For the purposes of the Scheme, the financial value of the Fidelity Cost Contribution (calculated as at the Calculation Date) will first be credited to the Company’s FAV against any and all FEV transaction costs up to a maximum of £1.25 million (inclusive of VAT) and any remaining balance of the Fidelity Contribution will be credited to HET’s rollover FAV. The Fidelity Contribution is expected to fully offset the Company’s direct transaction costs, such that FEV shareholders are not expected to suffer any NAV dilution from the direct costs of the Proposals.

Board composition

In accordance with the FEV Board’s near-term succession planning, it is expected that the Combined Entity’s Board will have representation from the current HET Board on completion of the Proposals.

Expected timetable

A circular to shareholders of the Company, providing further details of the Proposals and convening a general meeting to approve the Proposals, and a prospectus in respect of the issue of New FEV Shares in connection with the Scheme, will be published by the Company as soon as practicable, with a view to convening general meetings in early to mid-September 2025 and the Scheme becoming effective by the end of September 2025.

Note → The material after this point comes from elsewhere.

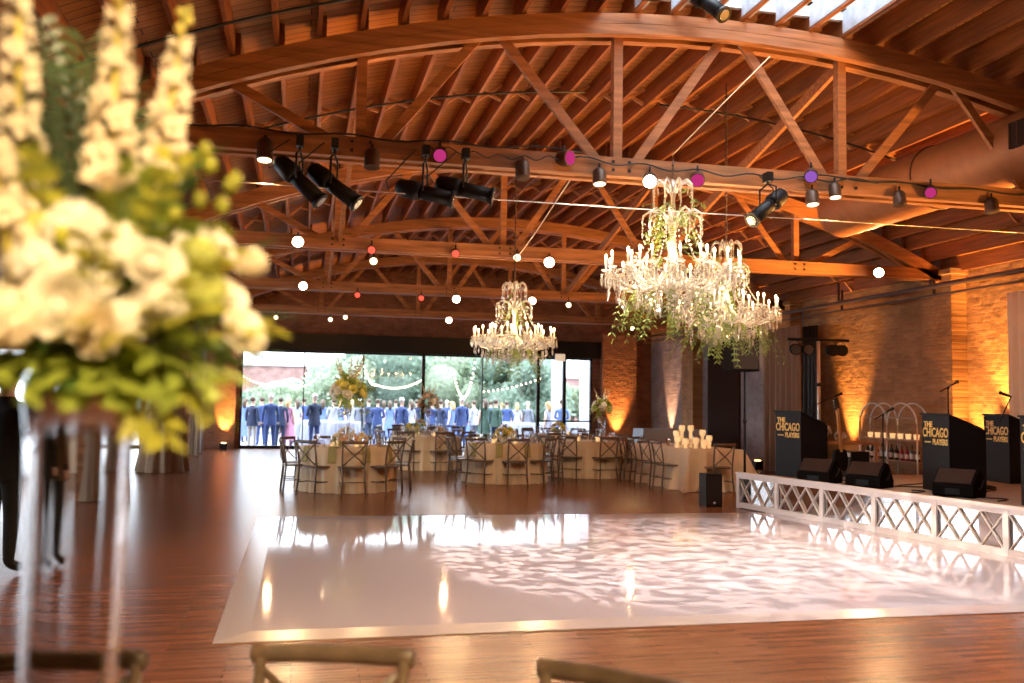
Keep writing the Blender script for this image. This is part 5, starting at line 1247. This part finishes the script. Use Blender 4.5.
# festoon lights
def festoon(label, pts, y, sag, nb):
    t = thing('festoon_lights', label, 'string lights', (0, y, 0)); w = MB(); P = []
    for (u0, v0), (u1, v1), sg, n in zip(pts, pts[1:], sag, nb):
        for i in range(n+1):
            a = i/n; u = u0+(u1-u0)*a; v = v0+(v1-v0)*a+sg*4*a*(1-a); c = W3 @ Vector(((u-512)/922, (v-341.5)/922, 1)); k = y/c.y; P.append((c.x*k, 0, 1.55+c.z*k))
    w.tube(P, .012, 4); w.build('cord', M['cable'], t)
    for p in P[::1][:95]: b = MB(); b.ball((p[0], p[1], p[2]-.03), .034, (1, 1, 1.2), 6, 5); b.build('bulb', M['bulbout'], t)
festoon('string of bulbs swagged across the left end of the window', [(244, 376), (288, 382), (312, 352)], 36, (5, 18), (14, 12))
festoon('string of bulbs swagged from the first to the second mullion', [(293, 383), (333, 350)], 37, (14,), (16,))
festoon('string of bulbs swagged left of the thick mullion', [(360, 350), (376, 384), (424, 378)], 35, (10, 6), (12, 20))
festoon('string of bulbs hanging in a deep loop right of the thick mullion', [(455, 378), (475, 362)], 35, (26,), (20,))
festoon('string of bulbs running level behind the middle table', [(484, 391), (540, 378)], 37, (2,), (12,))
# patio tables
for k, (u, y) in enumerate(((318, 37), (345, 35), (500, 37.5), (525, 36.5), (543, 36.2), (578, 37))):
    t = thing('patio_table', 'white clothed patio table, %s of those seen through the glass, counted from the left' % ('first', 'second', 'third', 'fourth', 'fifth', 'last')[k], 'table', (px_at(u, y), y, PZ))
    w = MB(); cloth_round(w, .6, .95, k); w.build('tablecloth', M['dresswhite'], t)

# ------------------------------------------------------------------ light
wd = bpy.data.worlds.new('world'); SC.world = wd; wd.use_nodes = True; nt = wd.node_tree
bg = nt.nodes['Background']; bg.inputs['Color'].default_value = (.80, .90, 1.0, 1)
tcw = nt.nodes.new('ShaderNodeTexCoord'); sw = nt.nodes.new('ShaderNodeSeparateXYZ'); nt.links.new(tcw.outputs['Generated'], sw.inputs[0])
mr = nt.nodes.new('ShaderNodeMapRange'); mr.inputs['From Min'].default_value = 0; mr.inputs['From Max'].default_value = 1; mr.inputs['To Min'].default_value = 3.3; mr.inputs['To Max'].default_value = 9.0   # overcast sky, brighter overhead
nt.links.new(sw.outputs[2], mr.inputs['Value']); nt.links.new(mr.outputs[0], bg.inputs['Strength'])

def gobo(loc, tgt, e, spot, scale, seed):
    o = lamp('gobo_lamp', 'SPOT', loc, e, (1, .80, .66), tgt, .012, spot, .25); l = o.data; l.use_nodes = True; nt = l.node_tree
    em = nt.nodes['Emission']; tc = nt.nodes.new('ShaderNodeTexCoord'); sp_ = nt.nodes.new('ShaderNodeSeparateXYZ'); nt.links.new(tc.outputs['Normal'], sp_.inputs[0])
    cb_ = nt.nodes.new('ShaderNodeCombineXYZ')
    for i in (0, 1):
        dv = nt.nodes.new('ShaderNodeMath'); dv.operation = 'DIVIDE'; nt.links.new(sp_.outputs[i], dv.inputs[0]); nt.links.new(sp_.outputs[2], dv.inputs[1]); nt.links.new(dv.outputs[0], cb_.inputs[i])
    cb_.inputs[2].default_value = seed
    n = nt.nodes.new('ShaderNodeTexNoise'); n.inputs['Scale'].default_value = scale; n.inputs['Detail'].default_value = 2.5; nt.links.new(cb_.outputs[0], n.inputs['Vector'])
    r = nt.nodes.new('ShaderNodeValToRGB'); r.color_ramp.elements[0].position = .475; r.color_ramp.elements[1].position = .53; r.color_ramp.elements[0].color = (.04, .04, .06, 1)
    nt.links.new(n.outputs['Fac'], r.inputs[0]); nt.links.new(r.outputs[0], em.inputs['Color']); em.inputs['Strength'].default_value = 1
gobo((1.55, 8.9, 3.6), (3.6, 8.9, 0), 640, 72, 24, 1.3)
gobo((4.88, 8.9, 3.6), (4.4, 9.3, 0), 500, 75, 24, 4.1)
# added amber lamps without fixtures above the lower chords, brightening the roof
for y in TY[1:]:
    for x in (.6, 6.6): lamp('roof_fill_lamp', 'SPOT', (x, y+.3, 4.25), 34, AMBER, (x-.3, y+2.4, 6.2), .08, 150, .8)
# unseen amber fill lamps added along the right side to brighten the joists
for x, y, z, e in ((11.2, 6.5, 2.6, 900), (11.2, 10.3, 2.6, 900), (11.2, 13.4, 2.6, 900), (11.0, 17.6, 2.6, 620), (11.0, 22.6, 2.6, 420)):
    lamp('joist_fill_lamp', 'SPOT', (x, y, z), e*2.4, AMBER, (4.6, y+.8, 6.6), .12, 72, .9)
for a, b, e in (((-.2, 9.2, 3.8), (.84, 16.0, .7), 330), ((2.6, 9.2, 3.8), (4.02, 17.6, .7), 360), ((5.4, 9.2, 3.8), (6.3, 18.6, .7), 360), ((6.4, 9.2, 3.8), (7.43, 16.2, .7), 260), ((2.2, 14.8, 3.8), (2.9, 21.2, .7), 200), ((5.6, 14.8, 3.8), (6.75, 23.2, .7), 200)):  # narrow unseen spots added from the trusses to brighten tables and centrepieces
    lamp('table_fill_lamp', 'SPOT', a, e, (1, .80, .54), b, .06, 24, .8)
for a, b in (((-.2, 9.2, 3.85), (.84, 16.4, 1.75)), ((5.4, 9.2, 3.85), (6.43, 19.2, 1.5)), ((2.2, 14.8, 3.8), (2.95, 21.5, 1.55))):
    lamp('table_fill_lamp', 'SPOT', a, 420, (1, .84, .60), b, .05, 9, .6)
# warm spots from the nearest overhead truss onto the foreground table and floor
lamp('table_spot_lamp', 'SPOT', (1.2, 3.4, 3.9), 330, (1, .70, .36), (-.35, 1.6, 1.6), .12, 40, .6)
lamp('table_spot_lamp', 'SPOT', (.9, -1.9, 3.9), 1250, (1, .70, .36), (-.35, 1.6, 1.6), .12, 40, .6)
lamp('stage_wash_lamp', 'SPOT', (2.4, 8.9, 3.8), 260, (1, .80, .62), (7.1, 10.4, .5), .08, 40, .8)
for x, e in ((-.6, 120), (2.2, 240), (6.6, 60)): lamp('down_lamp', 'SPOT', (x, 3.4, 3.9), e, WARM, (x, 4.6, 0), .1, 90, .7)

vs_ = SC.view_settings
SC.display_settings.display_device = 'sRGB'; vs_.view_transform = 'Standard'; vs_.look = 'None'; vs_.exposure = 0.8; vs_.gamma = 1.0; vs_.use_curve_mapping = False
cy = SC.cycles
cy.use_denoising = True; cy.max_bounces = 8; cy.diffuse_bounces = 4; cy.glossy_bounces = 4; cy.transparent_max_bounces = 16; cy.transmission_bounces = 4
cy.sample_clamp_indirect = 6.0; cy.caustics_reflective = False; cy.caustics_refractive = False; cy.use_light_tree = True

As noted above, the Proposals will be subject to, amongst other things, approval by the shareholders of both FEV and HET in addition to regulatory and tax approvals. The expected timetable in respect of the Proposals remains subject to change and, in particular, may be impacted by the treatment of the HET Loan Notes under the Scheme.

The Chairman of FEV, Davina Walter, commented:

“The Board of Fidelity European Trust PLC believes this is an exciting opportunity, with compelling benefits for both sets of shareholders, to create the `go to trust’ for investing in Europe. The proposals will result in the Company being well positioned to continue to deliver attractive returns, with new and existing shareholders benefitting from a reduced management fee and a lower ongoing costs ratio.”

“I would like to thank Fidelity for its commitment to the proposals and look forward to working closely with the board of Henderson European Trust plc to deliver an outcome that is in the best interests of both existing and future shareholders.”